▸ **Task**
For the material that follows, list every line containing the word "scene".
===== Available data
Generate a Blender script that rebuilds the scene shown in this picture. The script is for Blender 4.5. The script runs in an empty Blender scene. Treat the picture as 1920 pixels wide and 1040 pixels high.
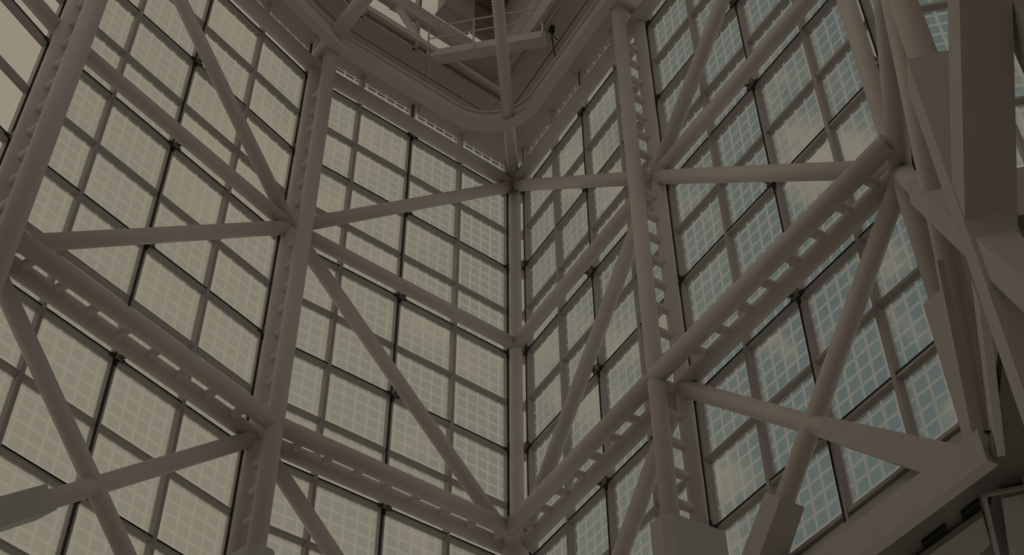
import bpy, bmesh, math, random
from mathutils import Vector, Matrix
random.seed(7)

# ------------------------------------------------------------------ camera
F_PX, PITCH, ROLL = 2550.5, 0.786054, 0.006054
CAM_Z = 1.6
S = 2.64                                     # metres per survey unit
sc = bpy.context.scene
COL = sc.collection
cam_d = bpy.data.cameras.new('camera'); cam = bpy.data.objects.new('camera', cam_d); COL.objects.link(cam)
cam_d.sensor_width = 36.0; cam_d.lens = F_PX / 1920 * 36.0
cam_d.clip_end = 600; cam_d.clip_start = 0.05
cam.matrix_world = Matrix.Translation((0, 0, CAM_Z)) @ Matrix.Rotation(math.pi/2 + PITCH, 4, 'X') @ Matrix.Rotation(-ROLL, 4, 'Z')
sc.camera = cam

# ------------------------------------------------------------------ sky and exposure
W = bpy.data.worlds.new('sky'); sc.world = W; W.use_nodes = True
nt = W.node_tree; nt.nodes.clear()
def N(t, kind, **kw):
    n = t.nodes.new(kind)
    for k, v in kw.items(): setattr(n, k, v)
    return n
out = N(nt, 'ShaderNodeOutputWorld'); bg = N(nt, 'ShaderNodeBackground')
tc = N(nt, 'ShaderNodeTexCoord'); sep = N(nt, 'ShaderNodeSeparateXYZ')
nt.links.new(tc.outputs['Generated'], sep.inputs[0])
# warm evening haze towards the sun side (west), cooler blue away from it
side = N(nt, 'ShaderNodeMapRange', interpolation_type='SMOOTHSTEP')
side.inputs['From Min'].default_value = -0.24; side.inputs['From Max'].default_value = 0.30
nt.links.new(sep.outputs['X'], side.inputs['Value'])
mixs = N(nt, 'ShaderNodeMix', data_type='RGBA')
mixs.inputs['A'].default_value = (0.312, 0.270, 0.216, 1)
mixs.inputs['B'].default_value = (0.132, 0.155, 0.155, 1)
nt.links.new(side.outputs['Result'], mixs.inputs['Factor'])
noi = N(nt, 'ShaderNodeTexNoise'); noi.inputs['Scale'].default_value = 9.0
noi.inputs['Detail'].default_value = 5.0; noi.inputs['Roughness'].default_value = 0.55
nt.links.new(tc.outputs['Generated'], noi.inputs['Vector'])
cl = N(nt, 'ShaderNodeMapRange', interpolation_type='SMOOTHSTEP')
cl.inputs['From Min'].default_value = 0.50; cl.inputs['From Max'].default_value = 0.68
cl.inputs['To Max'].default_value = 0.75
nt.links.new(noi.outputs['Fac'], cl.inputs['Value'])
mixc = N(nt, 'ShaderNodeMix', data_type='RGBA')
mixc.inputs['B'].default_value = (0.375, 0.305, 0.235, 1)
nt.links.new(mixs.outputs['Result'], mixc.inputs['A']); nt.links.new(cl.outputs['Result'], mixc.inputs['Factor'])
# bright haze low over the horizon all round, dull ground below it
hz = N(nt, 'ShaderNodeMapRange', interpolation_type='SMOOTHSTEP'); hz.inputs['From Min'].default_value = 0.56; hz.inputs['From Max'].default_value = 0.10
nt.links.new(sep.outputs['Z'], hz.inputs['Value'])
mixh = N(nt, 'ShaderNodeMix', data_type='RGBA'); mixh.inputs['B'].default_value = (0.48, 0.408, 0.345, 1)
nt.links.new(mixc.outputs['Result'], mixh.inputs['A']); nt.links.new(hz.outputs['Result'], mixh.inputs['Factor'])
gr = N(nt, 'ShaderNodeMapRange'); gr.inputs['From Min'].default_value = 0.01; gr.inputs['From Max'].default_value = -0.03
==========
▸ **Exercise response**
Generate a Blender script that rebuilds the scene shown in this picture. The script is for Blender 4.5. The script runs in an empty Blender scene. Treat the picture as 1920 pixels wide and 1040 pixels high.
sc = bpy.context.scene